Warner Bros. and Robert Downey Jr. have set Oscar-nominated scribe Terry Rossio to write “Yucatan,” a potential star vehicle for Robert Downey Jr that is based on a 1,700-page treatment written by iconic actor Steve McQueen in the late 1960s as a star vehicle for himself.

“Yucatan,” as envisioned in Hollywood, has been described as “an epic Mayan heist movie.”

Rossio’s credits include the “Pirates Of The Caribbean” series, “Mask Of Zorro,” and “Deja Vu.”

McQueen’s detailed template for the movie was found in two leather-bound trunks after his death. His vision involved a renegade salvage expert’s search for Mayan treasure. The updated plot is under wraps, but Rossio and Downey Jr. are using the original premise as a jumping-off point for an adventure story. Susan Downey is producing with RDJ and David Gambino, along with Dan Lin from Lin Pictures. Scribe Anthony Peckham previously took a run at “Yucatan.”

Team Downey, the actor’s production company, recently released “The Judge,” a David Dobkin-directed drama that stars Downey and Robert Duvall. Chad McQueen and Lance Sloane are exec producers on Yucatan, and Warner Bros execs Jon Berg and Jon Gonda are overseeing with Team Downey’s Gambino and Rob Hackett.

“To imbue a McQueen project with a sense of how he might have made it nowadays is a challenge and a thrill,” Downey said in a statement. “Rossio is more than a great writer, he’s the perfect fit to embrace the existential nature of the project with the action, story and characters that drive ‘Yucatan.’ ”

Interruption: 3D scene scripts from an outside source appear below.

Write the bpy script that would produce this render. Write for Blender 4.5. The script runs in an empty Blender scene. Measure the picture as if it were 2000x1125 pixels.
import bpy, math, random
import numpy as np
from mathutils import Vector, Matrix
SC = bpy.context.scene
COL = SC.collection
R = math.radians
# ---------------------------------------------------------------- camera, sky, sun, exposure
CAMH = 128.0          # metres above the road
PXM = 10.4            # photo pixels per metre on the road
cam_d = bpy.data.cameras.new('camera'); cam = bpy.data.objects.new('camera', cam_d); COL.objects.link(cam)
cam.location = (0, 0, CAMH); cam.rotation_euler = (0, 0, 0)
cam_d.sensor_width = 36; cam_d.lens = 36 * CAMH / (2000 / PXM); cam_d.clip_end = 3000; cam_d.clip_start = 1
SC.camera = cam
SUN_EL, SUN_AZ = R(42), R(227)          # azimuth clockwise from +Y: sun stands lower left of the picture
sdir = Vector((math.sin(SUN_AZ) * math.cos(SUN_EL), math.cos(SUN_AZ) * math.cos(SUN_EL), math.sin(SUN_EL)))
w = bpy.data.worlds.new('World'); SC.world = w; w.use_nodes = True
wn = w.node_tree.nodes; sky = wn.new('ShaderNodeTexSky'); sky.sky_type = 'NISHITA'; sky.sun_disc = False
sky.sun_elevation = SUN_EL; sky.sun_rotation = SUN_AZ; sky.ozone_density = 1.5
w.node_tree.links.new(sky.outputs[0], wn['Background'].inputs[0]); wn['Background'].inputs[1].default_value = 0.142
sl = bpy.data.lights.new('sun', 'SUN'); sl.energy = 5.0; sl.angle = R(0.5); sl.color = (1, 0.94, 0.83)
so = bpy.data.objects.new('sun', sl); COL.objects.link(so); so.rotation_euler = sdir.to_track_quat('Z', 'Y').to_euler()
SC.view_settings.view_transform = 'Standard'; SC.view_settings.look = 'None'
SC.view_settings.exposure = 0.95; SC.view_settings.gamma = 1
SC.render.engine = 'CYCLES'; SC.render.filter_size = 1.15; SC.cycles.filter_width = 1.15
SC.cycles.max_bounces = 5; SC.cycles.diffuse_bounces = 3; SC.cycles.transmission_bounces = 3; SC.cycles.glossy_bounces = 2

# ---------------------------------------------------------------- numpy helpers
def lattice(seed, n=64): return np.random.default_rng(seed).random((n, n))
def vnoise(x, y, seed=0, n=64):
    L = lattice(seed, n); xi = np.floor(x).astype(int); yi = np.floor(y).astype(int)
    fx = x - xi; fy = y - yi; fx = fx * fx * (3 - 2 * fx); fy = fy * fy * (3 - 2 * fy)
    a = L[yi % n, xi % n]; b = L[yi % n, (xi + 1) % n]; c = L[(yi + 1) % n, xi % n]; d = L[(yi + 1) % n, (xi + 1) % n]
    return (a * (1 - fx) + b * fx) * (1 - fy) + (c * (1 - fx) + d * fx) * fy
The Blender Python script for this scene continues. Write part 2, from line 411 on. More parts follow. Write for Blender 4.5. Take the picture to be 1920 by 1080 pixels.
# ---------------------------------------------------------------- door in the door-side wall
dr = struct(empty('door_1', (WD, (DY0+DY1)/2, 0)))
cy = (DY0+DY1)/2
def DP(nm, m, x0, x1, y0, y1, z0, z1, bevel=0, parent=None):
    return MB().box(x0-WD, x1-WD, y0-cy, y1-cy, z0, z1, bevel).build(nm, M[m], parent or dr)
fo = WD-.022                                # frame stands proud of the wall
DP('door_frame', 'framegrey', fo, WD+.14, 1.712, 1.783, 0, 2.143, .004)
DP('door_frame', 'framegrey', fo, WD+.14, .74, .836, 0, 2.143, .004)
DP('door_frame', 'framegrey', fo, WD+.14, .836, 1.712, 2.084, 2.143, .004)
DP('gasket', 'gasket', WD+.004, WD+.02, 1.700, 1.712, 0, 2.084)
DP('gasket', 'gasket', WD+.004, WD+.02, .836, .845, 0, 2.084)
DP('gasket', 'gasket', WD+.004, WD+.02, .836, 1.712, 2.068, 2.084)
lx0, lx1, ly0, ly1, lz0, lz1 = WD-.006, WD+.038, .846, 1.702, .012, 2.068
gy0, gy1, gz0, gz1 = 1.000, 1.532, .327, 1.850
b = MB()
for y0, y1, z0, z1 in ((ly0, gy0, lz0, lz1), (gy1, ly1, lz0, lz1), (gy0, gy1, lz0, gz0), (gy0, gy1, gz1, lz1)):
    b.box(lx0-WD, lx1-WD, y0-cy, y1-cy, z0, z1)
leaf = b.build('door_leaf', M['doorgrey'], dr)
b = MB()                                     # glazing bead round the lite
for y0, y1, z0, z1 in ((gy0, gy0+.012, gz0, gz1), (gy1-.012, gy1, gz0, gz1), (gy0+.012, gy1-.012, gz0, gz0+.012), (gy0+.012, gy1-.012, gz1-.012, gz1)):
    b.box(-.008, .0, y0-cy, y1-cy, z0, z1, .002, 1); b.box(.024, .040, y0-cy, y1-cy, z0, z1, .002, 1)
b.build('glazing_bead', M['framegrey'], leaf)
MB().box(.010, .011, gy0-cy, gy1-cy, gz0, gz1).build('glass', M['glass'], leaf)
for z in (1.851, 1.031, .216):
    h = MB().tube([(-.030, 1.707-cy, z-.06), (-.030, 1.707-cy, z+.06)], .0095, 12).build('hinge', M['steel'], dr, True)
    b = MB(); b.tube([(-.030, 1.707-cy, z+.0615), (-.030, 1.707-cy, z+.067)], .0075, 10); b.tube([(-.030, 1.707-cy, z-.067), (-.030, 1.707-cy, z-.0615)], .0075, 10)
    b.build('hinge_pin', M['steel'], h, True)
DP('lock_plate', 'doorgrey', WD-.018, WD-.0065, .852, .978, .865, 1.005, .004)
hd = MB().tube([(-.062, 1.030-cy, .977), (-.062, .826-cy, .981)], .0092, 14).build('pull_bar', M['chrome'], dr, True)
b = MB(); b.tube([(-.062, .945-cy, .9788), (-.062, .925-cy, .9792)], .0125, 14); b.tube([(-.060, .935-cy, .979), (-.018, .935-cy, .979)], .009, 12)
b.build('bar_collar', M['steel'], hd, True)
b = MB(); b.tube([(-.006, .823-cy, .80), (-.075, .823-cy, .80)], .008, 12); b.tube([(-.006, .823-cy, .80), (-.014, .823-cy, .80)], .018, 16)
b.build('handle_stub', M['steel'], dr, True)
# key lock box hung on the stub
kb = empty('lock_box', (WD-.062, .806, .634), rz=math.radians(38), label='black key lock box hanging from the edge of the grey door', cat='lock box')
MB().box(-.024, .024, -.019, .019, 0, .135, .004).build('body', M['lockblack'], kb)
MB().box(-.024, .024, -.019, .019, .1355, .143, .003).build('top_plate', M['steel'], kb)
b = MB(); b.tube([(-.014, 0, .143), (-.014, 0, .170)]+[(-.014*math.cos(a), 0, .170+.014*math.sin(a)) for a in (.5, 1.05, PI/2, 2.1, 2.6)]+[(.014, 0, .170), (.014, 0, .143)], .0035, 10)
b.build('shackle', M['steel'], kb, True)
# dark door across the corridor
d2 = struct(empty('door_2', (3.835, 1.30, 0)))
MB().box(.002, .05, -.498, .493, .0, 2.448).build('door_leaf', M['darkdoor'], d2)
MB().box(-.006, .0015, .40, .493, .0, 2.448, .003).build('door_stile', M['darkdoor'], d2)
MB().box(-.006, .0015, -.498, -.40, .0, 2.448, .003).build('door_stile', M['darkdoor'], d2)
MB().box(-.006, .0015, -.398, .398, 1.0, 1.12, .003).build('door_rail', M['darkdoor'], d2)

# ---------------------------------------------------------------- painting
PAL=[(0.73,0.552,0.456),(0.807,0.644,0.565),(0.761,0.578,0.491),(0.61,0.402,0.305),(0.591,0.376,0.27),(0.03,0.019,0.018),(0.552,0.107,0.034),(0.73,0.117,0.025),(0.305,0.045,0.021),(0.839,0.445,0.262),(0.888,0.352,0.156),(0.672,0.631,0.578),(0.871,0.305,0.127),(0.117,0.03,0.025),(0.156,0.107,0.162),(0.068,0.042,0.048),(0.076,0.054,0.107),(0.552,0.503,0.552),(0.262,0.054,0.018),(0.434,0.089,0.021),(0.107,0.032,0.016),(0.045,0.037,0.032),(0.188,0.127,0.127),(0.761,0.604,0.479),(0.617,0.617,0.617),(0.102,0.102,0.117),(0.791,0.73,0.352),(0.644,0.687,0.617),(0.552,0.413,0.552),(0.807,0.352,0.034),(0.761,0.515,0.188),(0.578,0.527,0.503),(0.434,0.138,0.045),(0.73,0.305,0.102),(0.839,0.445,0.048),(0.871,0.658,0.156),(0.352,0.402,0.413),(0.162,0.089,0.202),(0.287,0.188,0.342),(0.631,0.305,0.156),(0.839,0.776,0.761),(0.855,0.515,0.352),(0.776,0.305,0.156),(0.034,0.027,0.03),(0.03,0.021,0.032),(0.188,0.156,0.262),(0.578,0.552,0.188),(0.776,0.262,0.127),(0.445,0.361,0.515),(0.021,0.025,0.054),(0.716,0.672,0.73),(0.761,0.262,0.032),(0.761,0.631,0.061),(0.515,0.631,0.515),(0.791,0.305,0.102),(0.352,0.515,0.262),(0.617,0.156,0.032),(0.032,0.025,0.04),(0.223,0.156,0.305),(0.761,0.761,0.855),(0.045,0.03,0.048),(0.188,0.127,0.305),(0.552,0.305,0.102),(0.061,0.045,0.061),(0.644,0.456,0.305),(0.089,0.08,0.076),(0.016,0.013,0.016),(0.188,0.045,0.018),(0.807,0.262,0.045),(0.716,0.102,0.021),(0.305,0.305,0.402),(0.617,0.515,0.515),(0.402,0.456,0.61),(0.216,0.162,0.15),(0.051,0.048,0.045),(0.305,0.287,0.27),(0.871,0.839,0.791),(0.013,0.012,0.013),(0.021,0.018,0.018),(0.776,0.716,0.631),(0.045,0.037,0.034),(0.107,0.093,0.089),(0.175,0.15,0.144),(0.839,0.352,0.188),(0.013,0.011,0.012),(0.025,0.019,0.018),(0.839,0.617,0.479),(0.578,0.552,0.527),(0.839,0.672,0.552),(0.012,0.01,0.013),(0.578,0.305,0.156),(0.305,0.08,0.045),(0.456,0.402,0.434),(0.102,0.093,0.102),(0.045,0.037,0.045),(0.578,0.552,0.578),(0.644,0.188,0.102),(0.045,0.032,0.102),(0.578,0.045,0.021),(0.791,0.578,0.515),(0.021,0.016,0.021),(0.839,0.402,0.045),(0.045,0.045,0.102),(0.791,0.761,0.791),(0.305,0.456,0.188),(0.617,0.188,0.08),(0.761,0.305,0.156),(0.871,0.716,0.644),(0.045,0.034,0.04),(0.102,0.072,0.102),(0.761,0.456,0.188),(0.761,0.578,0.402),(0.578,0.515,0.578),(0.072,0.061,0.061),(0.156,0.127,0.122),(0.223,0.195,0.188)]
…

This film has been in the works for years. The New York Times wrote about his “dream movie” in 2006. Wrote the Times:

The writing is filled with a reverence for nature and sympathy to the class struggle in Mexico, and there is a motorcycle chase spelled out in illustrated storyboards that McQueen planned as the most elaborate ever committed to film. In William F. Nolan’s biography “McQueen,” the actor describes the film as follows: “Our story will center on a guy who takes his cycle into the Mexican wilds on a personal treasure hunt. Naturally, I’ll play the guy on the cycle.”